The request: The required output consists solely of the lines from the top of the listing through the line containing "479.3, 482.3, 13.2)", transcribed exactly.

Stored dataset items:

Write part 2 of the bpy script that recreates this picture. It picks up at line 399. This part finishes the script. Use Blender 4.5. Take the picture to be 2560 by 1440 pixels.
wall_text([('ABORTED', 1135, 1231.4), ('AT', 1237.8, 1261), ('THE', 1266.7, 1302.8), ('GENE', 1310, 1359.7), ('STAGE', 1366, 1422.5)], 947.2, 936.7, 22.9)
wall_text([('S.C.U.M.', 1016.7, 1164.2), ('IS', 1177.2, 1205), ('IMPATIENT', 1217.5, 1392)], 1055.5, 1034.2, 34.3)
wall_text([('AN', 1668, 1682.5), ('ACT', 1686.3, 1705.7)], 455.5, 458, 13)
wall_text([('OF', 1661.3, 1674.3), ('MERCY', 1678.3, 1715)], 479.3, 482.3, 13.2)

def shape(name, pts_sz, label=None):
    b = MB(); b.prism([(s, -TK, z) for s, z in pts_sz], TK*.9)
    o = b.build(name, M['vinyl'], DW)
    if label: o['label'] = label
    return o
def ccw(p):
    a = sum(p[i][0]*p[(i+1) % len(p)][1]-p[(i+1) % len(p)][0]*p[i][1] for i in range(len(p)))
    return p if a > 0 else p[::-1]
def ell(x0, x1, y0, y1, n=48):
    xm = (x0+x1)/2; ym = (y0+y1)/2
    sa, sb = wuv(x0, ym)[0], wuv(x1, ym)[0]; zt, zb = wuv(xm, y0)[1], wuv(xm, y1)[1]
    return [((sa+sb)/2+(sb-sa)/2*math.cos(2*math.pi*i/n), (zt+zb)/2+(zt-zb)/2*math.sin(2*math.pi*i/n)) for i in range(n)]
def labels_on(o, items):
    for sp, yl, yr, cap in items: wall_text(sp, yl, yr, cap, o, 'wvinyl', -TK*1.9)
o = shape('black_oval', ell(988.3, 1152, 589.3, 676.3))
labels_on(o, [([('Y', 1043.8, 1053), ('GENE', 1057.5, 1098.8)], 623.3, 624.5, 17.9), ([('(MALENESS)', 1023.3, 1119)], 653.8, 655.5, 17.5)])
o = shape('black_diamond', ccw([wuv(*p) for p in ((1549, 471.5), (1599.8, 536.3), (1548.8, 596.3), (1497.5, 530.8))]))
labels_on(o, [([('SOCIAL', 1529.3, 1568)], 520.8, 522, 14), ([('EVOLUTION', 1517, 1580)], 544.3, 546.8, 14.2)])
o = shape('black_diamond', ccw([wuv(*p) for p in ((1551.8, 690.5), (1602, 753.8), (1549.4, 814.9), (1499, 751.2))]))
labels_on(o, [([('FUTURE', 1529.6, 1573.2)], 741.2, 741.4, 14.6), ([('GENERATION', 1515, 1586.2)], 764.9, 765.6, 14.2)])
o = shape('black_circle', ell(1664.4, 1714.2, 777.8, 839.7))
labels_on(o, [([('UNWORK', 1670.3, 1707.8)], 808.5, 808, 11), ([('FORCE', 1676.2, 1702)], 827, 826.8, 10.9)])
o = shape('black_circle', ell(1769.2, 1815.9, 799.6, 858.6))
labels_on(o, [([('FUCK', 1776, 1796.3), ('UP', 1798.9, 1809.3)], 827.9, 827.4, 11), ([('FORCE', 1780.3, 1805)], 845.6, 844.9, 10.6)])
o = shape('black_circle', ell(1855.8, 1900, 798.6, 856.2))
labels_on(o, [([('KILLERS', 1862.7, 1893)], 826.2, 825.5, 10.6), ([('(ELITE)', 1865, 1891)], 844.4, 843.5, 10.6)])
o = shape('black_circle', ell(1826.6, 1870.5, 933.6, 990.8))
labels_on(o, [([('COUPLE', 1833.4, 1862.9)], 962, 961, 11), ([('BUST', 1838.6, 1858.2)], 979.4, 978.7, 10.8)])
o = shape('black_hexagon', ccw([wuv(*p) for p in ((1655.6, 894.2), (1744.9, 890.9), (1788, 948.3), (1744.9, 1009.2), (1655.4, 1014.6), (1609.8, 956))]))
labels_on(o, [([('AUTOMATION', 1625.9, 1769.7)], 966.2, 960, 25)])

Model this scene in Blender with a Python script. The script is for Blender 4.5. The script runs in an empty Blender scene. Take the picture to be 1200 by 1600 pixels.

Output for this exercise:
Write part 2 of the bpy script that recreates this picture. It picks up at line 399. This part finishes the script. Use Blender 4.5. Take the picture to be 2560 by 1440 pixels.
wall_text([('ABORTED', 1135, 1231.4), ('AT', 1237.8, 1261), ('THE', 1266.7, 1302.8), ('GENE', 1310, 1359.7), ('STAGE', 1366, 1422.5)], 947.2, 936.7, 22.9)
wall_text([('S.C.U.M.', 1016.7, 1164.2), ('IS', 1177.2, 1205), ('IMPATIENT', 1217.5, 1392)], 1055.5, 1034.2, 34.3)
wall_text([('AN', 1668, 1682.5), ('ACT', 1686.3, 1705.7)], 455.5, 458, 13)
wall_text([('OF', 1661.3, 1674.3), ('MERCY', 1678.3, 1715)], 479.3, 482.3, 13.2)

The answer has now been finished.